There’s a lot of Dr Alice Roberts on the television these days. It must be the channels that I watch but she seems to pop up everywhere. Most of the programmes I have seen anyway. I don’t watch much television yet sit in front of it a lot.
Archaeology is not really my thing. The thought of kneeling in a field scraping away at the damp earth with a trowel hoping to find a bit of broken pot doesn’t fill me with excitement, but each to their own. I do get interested, however, in some of the major things they find and I guess you can’t have these without the hours of labour.
One such find is the Must Farm, described as ‘Britain’s Pompeii’ due to its relatively good condition, including the ‘best-preserved Bronze Age dwellings ever found’. The site was abandoned due to a catastrophic fire and is filled with artefacts from the period, including cooking pots with the remains of food still in them.
The problem is that on the television the site looks like a jumble of logs. It is very hard to get the perspective you need through the small screen and make out the details that would be possible if you were there. Television just isn’t up to this particular job.
I had the same feeling when watching the rugby at the weekend. France had won a penalty and their player stepped up to take the kick. The camera panned out to show the uprights ahead yet the picture looked all wrong. The posts appeared too far away and the image was unnatural. A similar thing happens with the snooker where the image on screen never represents reality in that the cue never lines up with the shot that is required.

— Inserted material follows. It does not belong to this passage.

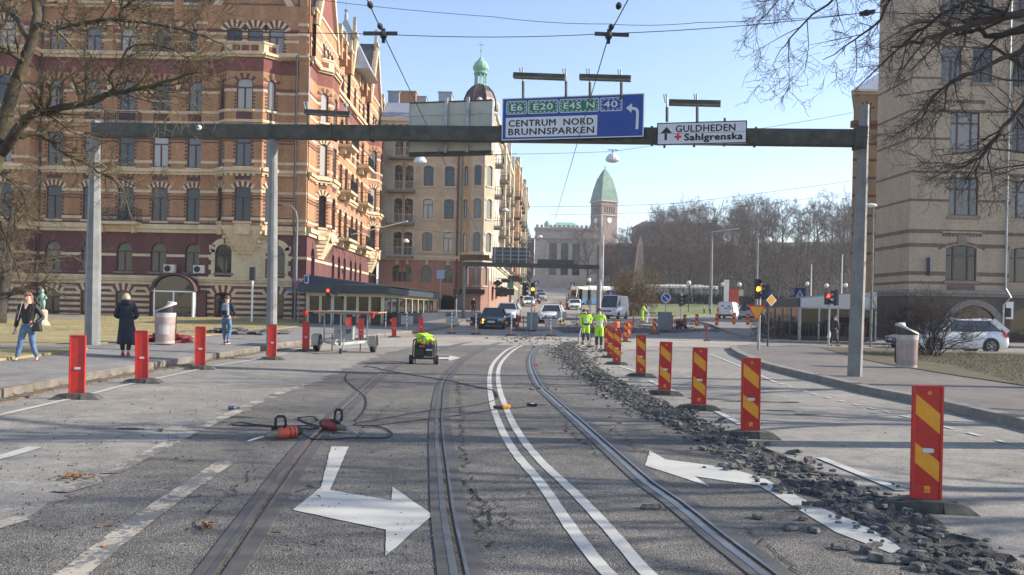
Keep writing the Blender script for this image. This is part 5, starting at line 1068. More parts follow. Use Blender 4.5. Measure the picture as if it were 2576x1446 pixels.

This got me thinking. I know that stereo television has died a death, in the main because of the glasses that you need to wear and, I guess, the additional cost of production but something surely could be done. In this age of whizz bang technology and digital production I would have thought it is possible to process the images to sort out perspective and perceptions. Granted, live television may be a problem as the processing required may need time but this should not be an issue with recorded and assembled programmes.
The lens has been around for hundreds of years and the problems of perspective have been known for almost as long. I’m certain we have the technology to sort this out, even if it is only so I can unravel that pile of logs.